E se non tutto… L’editoriale di Marco Senaldi
“E se non tutto, almeno l’inizio”, cantava Lucio Battisti in “Almeno l’inizio” del pannelliano “Hegel”. Se neanche la totalità è più quella di una volta, è perché ormai parole come Tutto e Intero sono diventate obsolete. E così anche uno scontrino…
Qualunque cosa si fa in due o anche in quattro e pretende la conferma di se stessa. Spingi un tasto e l’alert ti chiede: vuoi veramente spegnere il computer? Vuoi veramente prelevare il tuo denaro? Vuoi veramente cancellare le mail (che peraltro stavano già nella cartella eliminate)? Ogni cosa si embrica in se stessa, produce gemmazioni, si reduplica, risorge proprio dove volevi sopprimerla.

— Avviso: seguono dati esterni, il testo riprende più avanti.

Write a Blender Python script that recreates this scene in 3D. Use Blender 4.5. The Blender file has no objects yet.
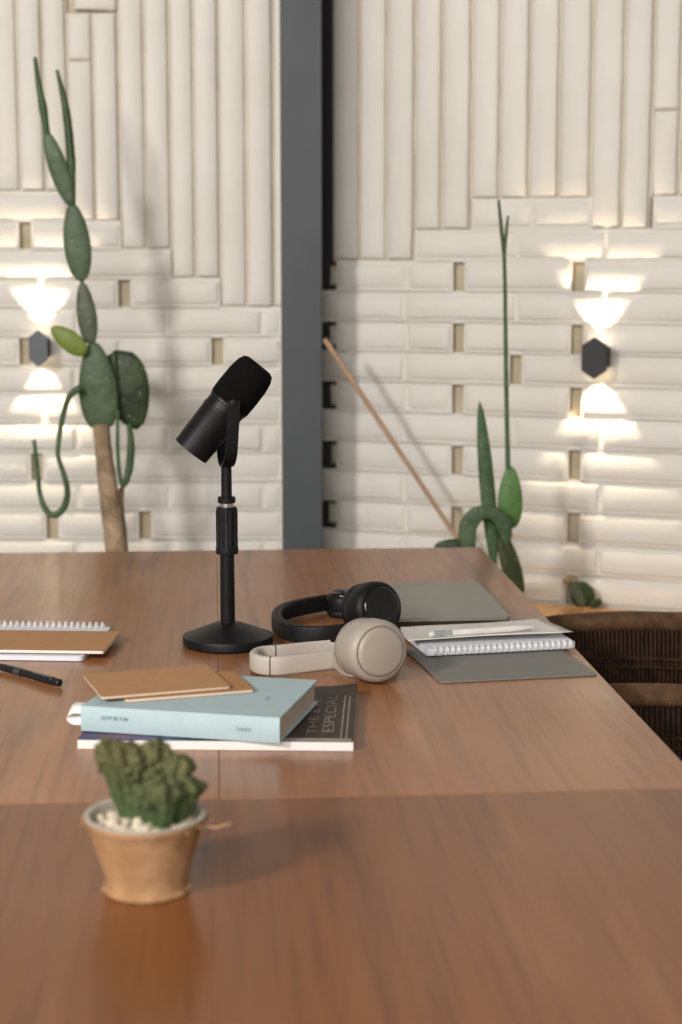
import bpy, bmesh, math, random
from mathutils import Vector, Matrix, noise
random.seed(11)
SC = bpy.context.scene
COL = SC.collection
PI = math.pi
sin, cos, rad = math.sin, math.cos, math.radians

# ------------------------------------------------------------------ camera
FPX = 1700.0
CAMZ, TZ = 1.30, 0.75
YAW = math.atan(127 / 1700 * cos(rad(8.27)))
PITCH = math.atan(247 / 1700)
Fh = Vector((sin(YAW), cos(YAW), 0))
Rt = Vector((cos(YAW), -sin(YAW), 0))
Zu = Vector((0, 0, 1))
VIEW = Fh * cos(PITCH) - Zu * sin(PITCH)
UPC = Fh * sin(PITCH) + Zu * cos(PITCH)
CAM = Vector((0, 0, CAMZ))

def ray(px, py):
    return VIEW * FPX + Rt * (px - 341) - UPC * (py - 512)

def at(px, py, D):
    """point seen at a pixel of the photo, D metres ahead of the camera"""
    r = ray(px, py)
    return CAM + r * (D / r.dot(Fh))

def onz(px, py, z=TZ):
    """point seen at a pixel of the photo, on the level z"""
    r = ray(px, py)
    return CAM + r * ((z - CAMZ) / r.z)

cam_data = bpy.data.cameras.new('camera')
cam = bpy.data.objects.new('camera', cam_data)
COL.objects.link(cam)
M = Matrix((Rt, UPC, -VIEW)).transposed().to_4x4()
M.translation = CAM
cam.matrix_world = M
cam_data.sensor_fit = 'VERTICAL'
cam_data.sensor_height = 36
cam_data.lens = FPX / 1024 * 36
cam_data.clip_start = 0.05
cam_data.dof.use_dof = True
cam_data.dof.focus_distance = 2.40
cam_data.dof.aperture_fstop = 4.4
SC.camera = cam

# ------------------------------------------------------------------ helpers
def link(name, data):
    o = bpy.data.objects.new(name, data)
    COL.objects.link(o)
    return o

def obj(name, bm, m, parent=None, smooth=True, ang=35, bevel=0, bseg=2, sub=0, loc=None, recalc=True):
    if recalc:
        bmesh.ops.recalc_face_normals(bm, faces=bm.faces[:])
    me = bpy.data.meshes.new(name)
    bm.to_mesh(me)
    bm.free()
    if smooth:
        me.shade_smooth()
        if not sub:
            me.set_sharp_from_angle(angle=rad(ang))
    if m is not None:
        me.materials.append(m)
    o = link(name, me)
    if parent is not None:
        o.parent = parent
    if loc is not None:
        o.location = loc
    if bevel:
        b = o.modifiers.new('bevel', 'BEVEL')
        b.width = bevel
        b.segments = bseg
        b.limit_method = 'ANGLE'
        b.angle_limit = rad(40)
        b.harden_normals = False
    if sub:
        s = o.modifiers.new('sub', 'SUBSURF')
        s.levels = sub
        s.render_levels = sub
    return o

def tag(o, label=None, cat=None, group=None, kind=None):
    if label: o['label'] = label
    if cat: o['category'] = cat
    if group: o['group'] = group
    if kind: o['kind'] = kind
    return o

def thing(name, label, cat, loc=(0, 0, 0), rotz=0, group=None):
    o = link(name, None)
    o.empty_display_size = 0.05
    o.location = loc
    o.rotation_euler = (0, 0, rotz)
    return tag(o, label, cat, group)

def frame_from(axis, hint=(0, 0, 1)):
    a = Vector(axis).normalized()
    h = Vector(hint)
    if abs(a.dot(h.normalized())) > 0.97:
        h = Vector((1, 0, 0)) if abs(a.x) < 0.9 else Vector((0, 1, 0))
    x = (h - a * h.dot(a)).normalized()
    y = a.cross(x)
    return x, y, a

def box(bm, size, loc=(0, 0, 0), rotz=0, mat=None):
    sx, sy, sz = (s / 2 for s in size)
    vs = []
    for z in (-sz, sz):
        for x, y in ((-sx, -sy), (sx, -sy), (sx, sy), (-sx, sy)):
            v = Vector((x, y, z))
            if rotz: v = Matrix.Rotation(rotz, 3, 'Z') @ v
            v = v + Vector(loc)
            if mat is not None: v = mat @ v
            vs.append(bm.verts.new(v))
    for f in ((0, 3, 2, 1), (4, 5, 6, 7), (0, 1, 5, 4), (1, 2, 6, 5), (2, 3, 7, 6), (3, 0, 4, 7)):
        bm.faces.new([vs[i] for i in f])
    return vs

def prism(bm, pts, z0, z1):
    lo = [bm.verts.new((p[0], p[1], z0)) for p in pts]
    hi = [bm.verts.new((p[0], p[1], z1)) for p in pts]
    bm.faces.new(lo[::-1])
    bm.faces.new(hi)
    n = len(pts)
    for i in range(n):
        bm.faces.new((lo[i], lo[(i + 1) % n], hi[(i + 1) % n], hi[i]))

def rrect(w, d, r, seg=5, cx=0, cy=0):
    pts = []
    for k, (sx, sy) in enumerate(((1, 1), (-1, 1), (-1, -1), (1, -1))):
        for i in range(seg + 1):
            a = (k + i / seg) * PI / 2
            pts.append((cx + sx * (w / 2 - r) + r * cos(a), cy + sy * (d / 2 - r) + r * sin(a)))
    return pts

def lathe(bm, prof, seg=48, origin=(0, 0, 0), axis=(0, 0, 1), caps=True, hint=(0, 0, 1), rfun=None):
    x, y, a = frame_from(axis, hint)
    o = Vector(origin)
    rings = []
    for r, h in prof:
        ring = []
        for i in range(seg):
            t = 2 * PI * i / seg
            rr = r * (rfun(t, h) if rfun else 1)
            ring.append(bm.verts.new(o + a * h + x * rr * cos(t) + y * rr * sin(t)))
        rings.append(ring)
    for p, q in zip(rings, rings[1:]):
        for i in range(seg):
            j = (i + 1) % seg
            bm.faces.new((p[i], p[j], q[j], q[i]))
    if caps:
        if prof[0][0] > 1e-6: bm.faces.new(rings[0][::-1])
        if prof[-1][0] > 1e-6: bm.faces.new(rings[-1])
    return rings

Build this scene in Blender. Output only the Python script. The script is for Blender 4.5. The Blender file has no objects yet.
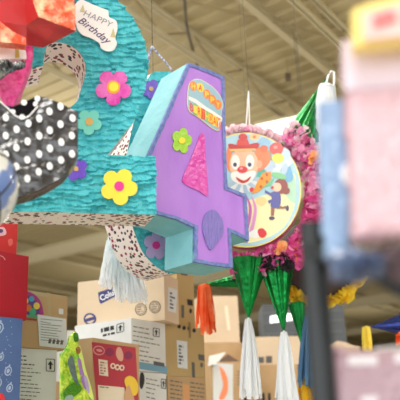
import bpy, math, random
from mathutils import Vector, Matrix, noise
random.seed(7)
sc = bpy.context.scene
COL = sc.collection
PI = math.pi
def R(d): return math.radians(d)

# ------------------------------------------------------------------ camera
FPX = 700.0
CAM = Vector((0, 0, 1.6))
pit, rol = R(18), R(2.3)
fw = Vector((0, math.cos(pit), math.sin(pit)))
r0 = Vector((1, 0, 0)); u0 = Vector((0, -math.sin(pit), math.cos(pit)))
cr = math.cos(rol)*r0 - math.sin(rol)*u0
cu = math.cos(rol)*u0 + math.sin(rol)*r0
cd = bpy.data.cameras.new('camera'); cam = bpy.data.objects.new('camera', cd); COL.objects.link(cam)
cd.sensor_width = 36; cd.lens = 36*FPX/400
M = Matrix((cr, cu, -fw)).transposed().to_4x4(); M.translation = CAM
cam.matrix_world = M
cd.clip_start = 0.02; cd.clip_end = 200
cd.dof.use_dof = True; cd.dof.focus_distance = 2.1; cd.dof.aperture_fstop = 4.6; cd.dof.aperture_blades = 0
sc.camera = cam
def ray(x, y): return fw + cr*((x-200)/FPX) + cu*((200-y)/FPX)
def P(x, y, d):
    v = ray(x, y); return CAM + v*(d/v.y)
def PZ(x, y, z):
    v = ray(x, y); return CAM + v*((z-CAM.z)/v.z)

class Plane:                                   # a vertical plane; yaw turns its face to the right
    def __init__(s, x, y, d, yaw, tilt=0):
        a = R(yaw); t = R(tilt)
        s.o = P(x, y, d)
        s.u = Vector((math.cos(a), math.sin(a), 0))
        n = Vector((math.sin(a), -math.cos(a), 0))
        s.n = n*math.cos(t) + Vector((0, 0, math.sin(t)))
        s.up = Vector((0, 0, 1))
    def hit(s, x, y, off=0.0):
        v = ray(x, y); t = (s.o-CAM).dot(s.n)/v.dot(s.n)
        return CAM + v*t + s.n*off
class PlaneN:
    def __init__(s, o, n): s.o = o; s.n = n.normalized()
    hit = Plane.hit

# ------------------------------------------------------------------ materials
def lin(c):
    c = c/255.0
    return c/12.92 if c <= 0.04045 else ((c+0.055)/1.055)**2.4
def L(rgb): return (lin(rgb[0]), lin(rgb[1]), lin(rgb[2]), 1)
_m = {}
def mat(name, rgb, rough=0.7, metal=0.0, bump=0.0, bscale=40, rgb2=None, vscale=25, stretch=None, spec=0.5, trans=0, detail=3, contrast=(0.35, 0.65), sheen=0):
    if name in _m: return _m[name]
    m = bpy.data.materials.new(name); m.use_nodes = True
    nt = m.node_tree; N = nt.nodes; K = nt.links; b = N['Principled BSDF']
    b.inputs['Base Color'].default_value = L(rgb); b.inputs['Roughness'].default_value = rough
    b.inputs['Metallic'].default_value = metal; b.inputs['Specular IOR Level'].default_value = spec
    if sheen: b.inputs['Sheen Weight'].default_value = sheen
    tc = N.new('ShaderNodeTexCoord'); mp = N.new('ShaderNodeMapping'); K.new(tc.outputs['Object'], mp.inputs['Vector'])
    if stretch: mp.inputs['Scale'].default_value = stretch
    if rgb2:
        t = N.new('ShaderNodeTexNoise'); t.inputs['Scale'].default_value = vscale; t.inputs['Detail'].default_value = 4
        K.new(mp.outputs[0], t.inputs['Vector'])
        r = N.new('ShaderNodeValToRGB'); r.color_ramp.elements[0].color = L(rgb); r.color_ramp.elements[1].color = L(rgb2)
        r.color_ramp.elements[0].position = contrast[0]; r.color_ramp.elements[1].position = contrast[1]
        K.new(t.outputs['Fac'], r.inputs['Fac']); K.new(r.outputs['Color'], b.inputs['Base Color'])
    if bump:
        t = N.new('ShaderNodeTexNoise'); t.inputs['Scale'].default_value = bscale; t.inputs['Detail'].default_value = detail
        K.new(mp.outputs[0], t.inputs['Vector'])
        bp = N.new('ShaderNodeBump'); bp.inputs['Strength'].default_value = bump; bp.inputs['Distance'].default_value = 0.01
        K.new(t.outputs['Fac'], bp.inputs['Height']); K.new(bp.outputs['Normal'], b.inputs['Normal'])
    if trans:
        tl = N.new('ShaderNodeBsdfTranslucent'); ms = N.new('ShaderNodeMixShader'); ms.inputs[0].default_value = trans
        src = b.inputs['Base Color'].links
        if src: K.new(src[0].from_socket, tl.inputs['Color'])
        else: tl.inputs['Color'].default_value = L(rgb)
        K.new(b.outputs[0], ms.inputs[1]); K.new(tl.outputs[0], ms.inputs[2]); K.new(ms.outputs[0], N['Material Output'].inputs['Surface'])
    _m[name] = m; return m
def emit(name, rgb, s):
    m = bpy.data.materials.new(name); m.use_nodes = True
    b = m.node_tree.nodes['Principled BSDF']; b.inputs['Base Color'].default_value = L(rgb)
    b.inputs['Emission Color'].default_value = L(rgb); b.inputs['Emission Strength'].default_value = s
    return m
def confetti():
    m = bpy.data.materials.new('confetti_paper'); m.use_nodes = True
    nt = m.node_tree; N = nt.nodes; K = nt.links; b = N['Principled BSDF']; b.inputs['Roughness'].default_value = 0.55
    tc = N.new('ShaderNodeTexCoord'); v = N.new('ShaderNodeTexVoronoi'); v.inputs['Scale'].default_value = 64; v.inputs['Randomness'].default_value = 0.85
    K.new(tc.outputs['Object'], v.inputs['Vector'])
    lt = N.new('ShaderNodeMath'); lt.operation = 'LESS_THAN'; lt.inputs[1].default_value = 0.40; K.new(v.outputs['Distance'], lt.inputs[0])
    sp = N.new('ShaderNodeSeparateColor'); K.new(v.outputs['Color'], sp.inputs[0])
    r = N.new('ShaderNodeValToRGB'); e = r.color_ramp; e.interpolation = 'CONSTANT'
    e.elements[0].color = L((38, 32, 50)); e.elements[1].position = 0.35; e.elements[1].color = L((150, 40, 70))
    x = e.elements.new(0.6); x.color = L((60, 75, 80)); x = e.elements.new(0.78); x.color = L((110, 60, 60))
    K.new(sp.outputs[0], r.inputs['Fac'])
    mx = N.new('ShaderNodeMix'); mx.data_type = 'RGBA'; K.new(lt.outputs[0], mx.inputs[0])
    mx.inputs[6].default_value = L((240, 230, 224)); K.new(r.outputs['Color'], mx.inputs[7])
    K.new(mx.outputs[2], b.inputs['Base Color'])
    return m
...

Per questo ogni tentativo di semplificazione ormai è da guardarsi con sospetto. Non perché sia insincero, oppure perché, orwellianamente, il Ministero della Semplificazione è il nome in neolingua del Ministero della Complicazione (effettivamente, il Ministero delle Finanze potrebbe essere inteso come il Ministero della Povertà?), al contrario. Il problema è che i tentativi di semplificare, a livello generale o sul piano meramente individuale, sono autentici – e proprio per garantire la loro sincerità replicano se stessi, come la fatidica domanda se vuoi veramente svuotare il cestino del pc. Questo auto-replicarsi in automatico della semplicità è l’innesco della più promettente complicazione.
Il fatidico scontrino fa parte di questa serie di cose che si auto-duplicano e che, così facendo, smentiscono se stesse e, dentro di sé, combattono una loro aspra battaglia, sia pur contro niente. Lo scontrino già è una prova, una piccola evidenza alla seconda potenza, di un atto, un gesto, un desiderio; per fortuna l’hai conservato, in caso cambiassi idea, in caso l’oggetto ti risulti sgradito, in caso la transazione non vada a buon fine. Lo scontrino è la controprova di un avvenimento, ma proprio questo suo affiancarsi alle cose racchiude o preannuncia un sotterraneo malcontento; come una fiche del casinò è un doppione, ma chi si ricorda più di cosa.
Se questo non fosse sufficiente, è interessante osservare cosa riporta e come: per ogni acquisto, la tariffa viene registrata per ben tre volte, anche se la merce è una soltanto. La prima e l’ultima cifra potrebbero avere una funzione, il valore parziale che si riconferma nel Totale finale (con la maiuscola, come si addice in tali casi); ripetere l’uguale non serve, ma aiuta (chi?).
Ma il vero enigma è nel mezzo: perché viene riportato un tertium fra parziale e totale? E soprattutto perché chiamarlo “subtotale”? Subtotale sembra veramente la traduzione burocratica del lacaniano “non-tutto” (“pas-tout”) – quel rovescio della totalità che non è un suo pezzo, un semplice sottoinsieme, ma il vuoto costitutivo che la rende possibile, come il vuoto in mezzo all’anello della ciambella, o il “buco con la menta intorno” che “crea” la caramella. Il sub-totale non è né il parziale (a cui potevamo potenzialmente aggiungere un numero infinito di altri addendi…) né un vero Totale, che perentoriamente chiude la lista dei possibili e gli mette il punto fermo della somma effettivamente raggiunta (e dovuta). Il subtotale riassume in sé il senso dei tempi contraddittori in cui viviamo: la modestia del prefisso (“sub-”) unita alla sicumera del sostantivo (“totale”) genera un concetto bicefalo, una presenza inessenziale ma ineliminabile, che si annida fra una teoria della complessità (divenuta obsoleta) e una pratica della semplicità (ormai impossibile?).
A paragone della diffusione dello scontrino, pochi artisti hanno preso sul serio questo biglietto d’ingresso delle cose nel mondo; ma forse è troppo tardi, visto che si vocifera di eliminarlo. Un sano ed ecologico snellimento burocratico o l’anticamera della catastrofe? In ogni caso, un vero peccato: ormai c’eravamo affezionati. E se non a tutto lo scontrino… almeno al subtotale.